THE DANCING BEAR by Frances Faviell

THE DANCING BEAR

By
Email this review

KIRKUS REVIEW

A portrait of Berlin. De Profunds. in the years 1946-1949 after its devastation by the Russians, is achieved through his personal memoir of the wife of a British officer stationed there and even more through her involvement with one family, the Altmanns. And it is just such a story as this which gives meaning to the dualistic character of the country, in which the spirit of Mein Kampf survives in both the Communist faction and in the Nazi revival- rather than any political argument. Frau Altmann, frail in strength but proud in spirit, reverences the Cross- not the Swastika- and belongs to a generation which no longer belongs. Herr Altmann dies, but she also grieves over her children; Kurt- who is lost in Russia; Fritz- with his blackmarketing activities who disappears into the Eastern sector; Lilli, a dancer, whose loveliness is prostituted- then lost when she dies of an abortion and tuberculosis; Ursula, whose fraternizing leads to marriage with Joe- a G.I.- rather than Max, whom she loves, for the security and salvation it offers.
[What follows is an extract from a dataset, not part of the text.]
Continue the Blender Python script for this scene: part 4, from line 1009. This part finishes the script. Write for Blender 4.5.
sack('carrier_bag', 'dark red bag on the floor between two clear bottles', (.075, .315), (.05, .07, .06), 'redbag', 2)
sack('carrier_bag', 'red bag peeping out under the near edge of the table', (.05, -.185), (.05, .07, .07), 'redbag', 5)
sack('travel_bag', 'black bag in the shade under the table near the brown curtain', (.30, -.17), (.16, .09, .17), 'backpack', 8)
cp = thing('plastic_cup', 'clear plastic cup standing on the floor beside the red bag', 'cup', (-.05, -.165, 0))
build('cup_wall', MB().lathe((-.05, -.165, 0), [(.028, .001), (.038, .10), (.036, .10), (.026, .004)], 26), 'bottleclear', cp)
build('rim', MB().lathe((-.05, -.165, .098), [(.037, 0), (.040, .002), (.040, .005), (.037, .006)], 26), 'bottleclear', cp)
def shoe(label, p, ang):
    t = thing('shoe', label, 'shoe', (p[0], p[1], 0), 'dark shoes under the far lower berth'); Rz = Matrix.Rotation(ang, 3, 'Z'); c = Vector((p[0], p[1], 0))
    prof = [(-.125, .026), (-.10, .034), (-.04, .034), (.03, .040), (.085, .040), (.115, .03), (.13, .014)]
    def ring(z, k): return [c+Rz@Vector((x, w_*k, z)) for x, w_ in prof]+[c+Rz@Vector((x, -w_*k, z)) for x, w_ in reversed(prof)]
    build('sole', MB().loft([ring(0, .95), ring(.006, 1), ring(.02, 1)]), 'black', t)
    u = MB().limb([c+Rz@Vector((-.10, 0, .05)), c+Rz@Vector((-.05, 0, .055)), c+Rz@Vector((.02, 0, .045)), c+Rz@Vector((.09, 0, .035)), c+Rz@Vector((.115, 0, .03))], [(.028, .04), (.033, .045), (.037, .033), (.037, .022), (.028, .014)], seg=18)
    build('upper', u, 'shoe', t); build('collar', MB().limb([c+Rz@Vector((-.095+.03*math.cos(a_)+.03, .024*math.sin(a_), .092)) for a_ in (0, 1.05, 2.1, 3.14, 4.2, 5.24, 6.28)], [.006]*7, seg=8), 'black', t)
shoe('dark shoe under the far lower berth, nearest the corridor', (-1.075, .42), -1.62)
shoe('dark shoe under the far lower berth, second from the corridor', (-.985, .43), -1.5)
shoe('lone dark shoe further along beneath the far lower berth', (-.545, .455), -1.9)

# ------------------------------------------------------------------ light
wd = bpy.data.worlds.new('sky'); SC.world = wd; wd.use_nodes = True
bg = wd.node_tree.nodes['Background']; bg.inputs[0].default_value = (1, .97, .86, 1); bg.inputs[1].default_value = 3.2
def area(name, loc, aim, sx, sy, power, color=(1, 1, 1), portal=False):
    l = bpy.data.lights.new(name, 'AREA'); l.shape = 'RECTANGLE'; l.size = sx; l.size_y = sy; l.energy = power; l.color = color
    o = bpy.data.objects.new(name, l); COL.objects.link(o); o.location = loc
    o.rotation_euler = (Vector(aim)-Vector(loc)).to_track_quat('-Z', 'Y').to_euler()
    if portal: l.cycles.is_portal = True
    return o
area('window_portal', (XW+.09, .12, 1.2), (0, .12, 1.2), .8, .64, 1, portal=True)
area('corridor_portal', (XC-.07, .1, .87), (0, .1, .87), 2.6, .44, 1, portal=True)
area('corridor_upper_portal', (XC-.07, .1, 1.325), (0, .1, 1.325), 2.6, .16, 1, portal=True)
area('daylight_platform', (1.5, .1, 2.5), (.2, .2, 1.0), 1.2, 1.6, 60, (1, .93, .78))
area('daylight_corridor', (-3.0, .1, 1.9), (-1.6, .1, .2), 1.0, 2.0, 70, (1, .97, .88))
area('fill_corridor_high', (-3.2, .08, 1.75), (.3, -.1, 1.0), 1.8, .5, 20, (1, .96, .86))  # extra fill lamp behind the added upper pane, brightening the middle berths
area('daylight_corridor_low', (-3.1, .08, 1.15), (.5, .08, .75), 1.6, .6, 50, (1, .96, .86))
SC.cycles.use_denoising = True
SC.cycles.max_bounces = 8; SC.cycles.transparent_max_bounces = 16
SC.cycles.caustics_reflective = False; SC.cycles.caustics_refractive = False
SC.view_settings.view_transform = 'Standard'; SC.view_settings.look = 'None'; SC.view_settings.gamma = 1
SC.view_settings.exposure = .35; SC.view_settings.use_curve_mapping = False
But it is Max who calls the tune to which the bear dances- ""We Germans are not democrats... Just because we are defeated and occupied it does not mean that our whole natures can be changed to accept something wholly alien to us""... A tragic city by day, a which of revelry by night, cold, famine and sickness underline the destitution which is physical as well as spiritual, while the Altmanns, remembered with affection, lend a touch of tragedy to the documentary here.